-- START OF DATA LINES --

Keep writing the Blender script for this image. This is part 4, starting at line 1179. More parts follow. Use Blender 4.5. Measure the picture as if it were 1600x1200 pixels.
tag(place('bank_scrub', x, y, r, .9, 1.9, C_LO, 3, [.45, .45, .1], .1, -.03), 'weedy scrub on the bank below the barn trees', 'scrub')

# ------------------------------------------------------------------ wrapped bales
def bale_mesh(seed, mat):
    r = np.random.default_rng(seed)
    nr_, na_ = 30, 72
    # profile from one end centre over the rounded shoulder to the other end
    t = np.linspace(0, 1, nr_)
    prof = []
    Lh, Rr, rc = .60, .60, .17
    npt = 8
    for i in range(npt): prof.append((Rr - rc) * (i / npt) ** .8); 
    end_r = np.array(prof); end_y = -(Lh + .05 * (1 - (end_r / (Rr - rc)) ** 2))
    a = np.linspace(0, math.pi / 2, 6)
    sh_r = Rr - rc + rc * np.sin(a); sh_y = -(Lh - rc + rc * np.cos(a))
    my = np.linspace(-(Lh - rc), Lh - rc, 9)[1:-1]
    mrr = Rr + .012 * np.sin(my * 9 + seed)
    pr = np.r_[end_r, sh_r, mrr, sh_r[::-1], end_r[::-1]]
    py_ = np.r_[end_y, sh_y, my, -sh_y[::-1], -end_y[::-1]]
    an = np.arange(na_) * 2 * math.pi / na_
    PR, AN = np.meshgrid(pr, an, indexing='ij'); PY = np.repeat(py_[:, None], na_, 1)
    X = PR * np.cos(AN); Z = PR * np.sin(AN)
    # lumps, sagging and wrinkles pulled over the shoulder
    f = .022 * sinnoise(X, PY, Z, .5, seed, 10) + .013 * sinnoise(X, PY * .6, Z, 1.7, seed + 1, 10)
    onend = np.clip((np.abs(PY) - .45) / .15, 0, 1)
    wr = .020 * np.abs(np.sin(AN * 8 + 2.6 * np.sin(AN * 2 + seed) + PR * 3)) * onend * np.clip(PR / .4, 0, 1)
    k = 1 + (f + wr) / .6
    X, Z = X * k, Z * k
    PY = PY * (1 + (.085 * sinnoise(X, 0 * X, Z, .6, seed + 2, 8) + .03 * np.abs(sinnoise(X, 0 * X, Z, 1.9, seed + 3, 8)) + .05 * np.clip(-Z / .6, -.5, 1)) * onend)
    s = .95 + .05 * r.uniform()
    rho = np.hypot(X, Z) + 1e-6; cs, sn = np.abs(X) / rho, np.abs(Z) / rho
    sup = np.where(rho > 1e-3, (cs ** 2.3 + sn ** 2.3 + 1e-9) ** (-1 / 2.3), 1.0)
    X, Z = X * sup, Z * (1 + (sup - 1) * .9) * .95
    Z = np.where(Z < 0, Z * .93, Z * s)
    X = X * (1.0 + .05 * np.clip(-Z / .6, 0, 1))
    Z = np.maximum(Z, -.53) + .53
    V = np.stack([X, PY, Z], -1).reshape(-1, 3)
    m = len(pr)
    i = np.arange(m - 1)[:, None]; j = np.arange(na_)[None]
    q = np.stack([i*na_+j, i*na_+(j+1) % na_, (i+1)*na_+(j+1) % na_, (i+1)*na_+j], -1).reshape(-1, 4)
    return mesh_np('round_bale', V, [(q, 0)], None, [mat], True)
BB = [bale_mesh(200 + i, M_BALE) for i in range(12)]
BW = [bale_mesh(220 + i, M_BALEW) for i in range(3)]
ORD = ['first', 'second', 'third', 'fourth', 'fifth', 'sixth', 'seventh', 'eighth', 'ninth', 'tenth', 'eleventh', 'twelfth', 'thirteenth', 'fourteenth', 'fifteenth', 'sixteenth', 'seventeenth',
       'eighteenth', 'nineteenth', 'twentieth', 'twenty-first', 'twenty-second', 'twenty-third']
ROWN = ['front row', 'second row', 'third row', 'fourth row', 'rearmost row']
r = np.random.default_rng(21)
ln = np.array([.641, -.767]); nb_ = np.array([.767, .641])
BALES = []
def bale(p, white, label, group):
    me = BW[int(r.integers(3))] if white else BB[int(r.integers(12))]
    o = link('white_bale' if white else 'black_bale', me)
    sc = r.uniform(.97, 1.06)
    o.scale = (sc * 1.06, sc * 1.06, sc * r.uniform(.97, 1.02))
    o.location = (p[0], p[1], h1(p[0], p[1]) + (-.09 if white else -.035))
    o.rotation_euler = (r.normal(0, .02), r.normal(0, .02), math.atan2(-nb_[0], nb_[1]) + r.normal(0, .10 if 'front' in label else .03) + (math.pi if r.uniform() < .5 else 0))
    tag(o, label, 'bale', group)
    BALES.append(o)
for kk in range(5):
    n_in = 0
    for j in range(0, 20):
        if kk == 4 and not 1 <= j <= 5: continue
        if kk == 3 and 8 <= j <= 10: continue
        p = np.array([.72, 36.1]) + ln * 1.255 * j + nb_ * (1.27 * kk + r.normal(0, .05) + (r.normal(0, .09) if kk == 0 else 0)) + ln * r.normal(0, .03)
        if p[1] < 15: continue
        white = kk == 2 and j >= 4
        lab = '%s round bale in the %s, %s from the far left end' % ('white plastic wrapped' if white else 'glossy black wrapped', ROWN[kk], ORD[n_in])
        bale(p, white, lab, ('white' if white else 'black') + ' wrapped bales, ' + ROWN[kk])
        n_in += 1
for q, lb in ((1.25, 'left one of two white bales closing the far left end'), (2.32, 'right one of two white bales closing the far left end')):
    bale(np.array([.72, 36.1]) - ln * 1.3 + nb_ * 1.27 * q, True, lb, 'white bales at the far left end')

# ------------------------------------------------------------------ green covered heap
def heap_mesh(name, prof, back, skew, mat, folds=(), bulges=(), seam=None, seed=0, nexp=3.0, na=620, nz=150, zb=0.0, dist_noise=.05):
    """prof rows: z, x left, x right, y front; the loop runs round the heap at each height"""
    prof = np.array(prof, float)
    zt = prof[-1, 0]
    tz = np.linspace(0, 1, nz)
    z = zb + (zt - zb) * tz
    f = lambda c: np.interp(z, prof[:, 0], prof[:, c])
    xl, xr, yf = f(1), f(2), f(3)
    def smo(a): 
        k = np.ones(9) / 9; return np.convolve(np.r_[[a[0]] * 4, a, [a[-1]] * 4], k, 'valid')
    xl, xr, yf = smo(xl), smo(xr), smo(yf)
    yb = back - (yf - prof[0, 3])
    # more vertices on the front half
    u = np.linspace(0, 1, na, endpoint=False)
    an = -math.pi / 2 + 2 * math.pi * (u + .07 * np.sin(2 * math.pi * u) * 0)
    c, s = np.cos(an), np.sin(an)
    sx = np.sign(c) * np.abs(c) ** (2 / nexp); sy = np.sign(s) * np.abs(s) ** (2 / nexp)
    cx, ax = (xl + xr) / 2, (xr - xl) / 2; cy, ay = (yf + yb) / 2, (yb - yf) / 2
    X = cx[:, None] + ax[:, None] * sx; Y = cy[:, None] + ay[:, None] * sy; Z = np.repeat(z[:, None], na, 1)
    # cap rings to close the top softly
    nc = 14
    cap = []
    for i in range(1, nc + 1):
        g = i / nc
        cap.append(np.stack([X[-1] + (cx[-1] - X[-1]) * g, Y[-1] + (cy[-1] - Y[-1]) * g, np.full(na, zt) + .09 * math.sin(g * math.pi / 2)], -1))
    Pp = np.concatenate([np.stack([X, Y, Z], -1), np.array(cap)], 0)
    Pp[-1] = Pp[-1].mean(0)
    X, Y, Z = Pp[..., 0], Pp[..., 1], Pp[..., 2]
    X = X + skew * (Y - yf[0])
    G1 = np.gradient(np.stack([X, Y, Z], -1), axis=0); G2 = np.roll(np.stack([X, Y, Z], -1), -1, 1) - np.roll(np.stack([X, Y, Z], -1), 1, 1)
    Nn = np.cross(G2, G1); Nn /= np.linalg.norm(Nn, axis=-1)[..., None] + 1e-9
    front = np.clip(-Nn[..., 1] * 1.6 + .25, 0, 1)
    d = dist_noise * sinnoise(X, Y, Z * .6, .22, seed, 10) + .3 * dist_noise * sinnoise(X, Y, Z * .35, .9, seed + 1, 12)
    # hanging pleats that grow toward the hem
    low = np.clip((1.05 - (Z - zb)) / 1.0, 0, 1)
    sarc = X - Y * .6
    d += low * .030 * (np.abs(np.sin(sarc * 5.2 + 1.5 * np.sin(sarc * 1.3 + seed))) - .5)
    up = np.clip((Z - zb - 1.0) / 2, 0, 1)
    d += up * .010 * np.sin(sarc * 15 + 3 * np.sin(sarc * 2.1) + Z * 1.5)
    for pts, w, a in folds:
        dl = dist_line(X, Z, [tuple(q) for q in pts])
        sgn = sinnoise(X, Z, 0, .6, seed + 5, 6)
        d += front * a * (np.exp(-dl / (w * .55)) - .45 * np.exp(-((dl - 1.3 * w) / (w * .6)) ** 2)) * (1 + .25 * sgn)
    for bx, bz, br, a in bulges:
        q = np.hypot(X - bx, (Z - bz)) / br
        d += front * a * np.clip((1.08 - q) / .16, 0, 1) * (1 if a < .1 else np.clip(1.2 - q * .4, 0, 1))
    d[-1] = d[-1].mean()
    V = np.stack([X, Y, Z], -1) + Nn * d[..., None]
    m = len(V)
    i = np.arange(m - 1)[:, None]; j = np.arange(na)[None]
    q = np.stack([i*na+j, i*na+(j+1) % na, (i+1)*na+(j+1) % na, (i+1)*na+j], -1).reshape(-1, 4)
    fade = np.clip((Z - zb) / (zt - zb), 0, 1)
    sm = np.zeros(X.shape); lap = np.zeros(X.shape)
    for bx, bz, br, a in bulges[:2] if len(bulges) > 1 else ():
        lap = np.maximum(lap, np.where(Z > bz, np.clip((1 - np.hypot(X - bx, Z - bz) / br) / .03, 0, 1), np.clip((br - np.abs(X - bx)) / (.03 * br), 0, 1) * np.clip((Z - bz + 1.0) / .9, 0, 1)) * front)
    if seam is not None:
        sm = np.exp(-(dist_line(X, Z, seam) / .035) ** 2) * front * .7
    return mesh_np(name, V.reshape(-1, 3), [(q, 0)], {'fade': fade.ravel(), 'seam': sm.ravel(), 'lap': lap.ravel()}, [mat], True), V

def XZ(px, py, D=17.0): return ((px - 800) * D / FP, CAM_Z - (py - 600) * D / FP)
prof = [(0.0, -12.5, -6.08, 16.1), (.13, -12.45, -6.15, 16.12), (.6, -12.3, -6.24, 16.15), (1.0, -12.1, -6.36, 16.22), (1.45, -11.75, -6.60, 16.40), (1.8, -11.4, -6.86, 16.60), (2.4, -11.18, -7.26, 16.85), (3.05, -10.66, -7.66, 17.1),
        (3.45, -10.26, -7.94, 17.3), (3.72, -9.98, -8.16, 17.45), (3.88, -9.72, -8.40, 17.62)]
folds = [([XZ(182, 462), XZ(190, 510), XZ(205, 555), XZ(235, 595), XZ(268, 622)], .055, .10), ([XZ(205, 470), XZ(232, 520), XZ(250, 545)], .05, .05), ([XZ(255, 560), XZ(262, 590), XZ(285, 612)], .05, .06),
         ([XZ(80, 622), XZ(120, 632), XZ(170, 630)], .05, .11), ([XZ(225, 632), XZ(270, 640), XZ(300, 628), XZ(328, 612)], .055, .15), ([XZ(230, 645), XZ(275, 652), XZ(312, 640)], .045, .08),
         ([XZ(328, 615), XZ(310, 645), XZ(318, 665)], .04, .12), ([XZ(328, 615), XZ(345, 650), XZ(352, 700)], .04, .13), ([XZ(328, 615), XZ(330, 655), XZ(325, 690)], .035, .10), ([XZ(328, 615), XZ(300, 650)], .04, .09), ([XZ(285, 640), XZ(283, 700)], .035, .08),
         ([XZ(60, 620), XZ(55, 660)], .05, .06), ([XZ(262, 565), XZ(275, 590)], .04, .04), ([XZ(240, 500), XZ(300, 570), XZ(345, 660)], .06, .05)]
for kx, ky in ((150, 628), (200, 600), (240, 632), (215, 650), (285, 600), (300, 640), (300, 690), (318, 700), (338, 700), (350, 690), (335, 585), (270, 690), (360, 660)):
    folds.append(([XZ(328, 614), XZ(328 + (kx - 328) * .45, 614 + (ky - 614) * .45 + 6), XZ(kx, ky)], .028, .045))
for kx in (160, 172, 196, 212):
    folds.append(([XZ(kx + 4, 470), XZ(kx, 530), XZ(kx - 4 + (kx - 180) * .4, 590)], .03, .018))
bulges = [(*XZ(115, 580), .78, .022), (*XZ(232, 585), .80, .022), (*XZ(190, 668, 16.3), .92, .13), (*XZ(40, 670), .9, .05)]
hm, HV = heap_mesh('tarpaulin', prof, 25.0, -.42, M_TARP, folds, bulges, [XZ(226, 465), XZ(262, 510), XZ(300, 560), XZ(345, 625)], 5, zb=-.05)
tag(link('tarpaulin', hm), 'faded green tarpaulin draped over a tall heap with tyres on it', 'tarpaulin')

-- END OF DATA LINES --

SHORT PROBLEM.
Please write out the material word for word from its first line through the line holding "barn trees', 'scrub')", including both, and no line past it.

RESULT FOR THIS EXERCISE.
Keep writing the Blender script for this image. This is part 4, starting at line 1179. More parts follow. Use Blender 4.5. Measure the picture as if it were 1600x1200 pixels.
tag(place('bank_scrub', x, y, r, .9, 1.9, C_LO, 3, [.45, .45, .1], .1, -.03), 'weedy scrub on the bank below the barn trees', 'scrub')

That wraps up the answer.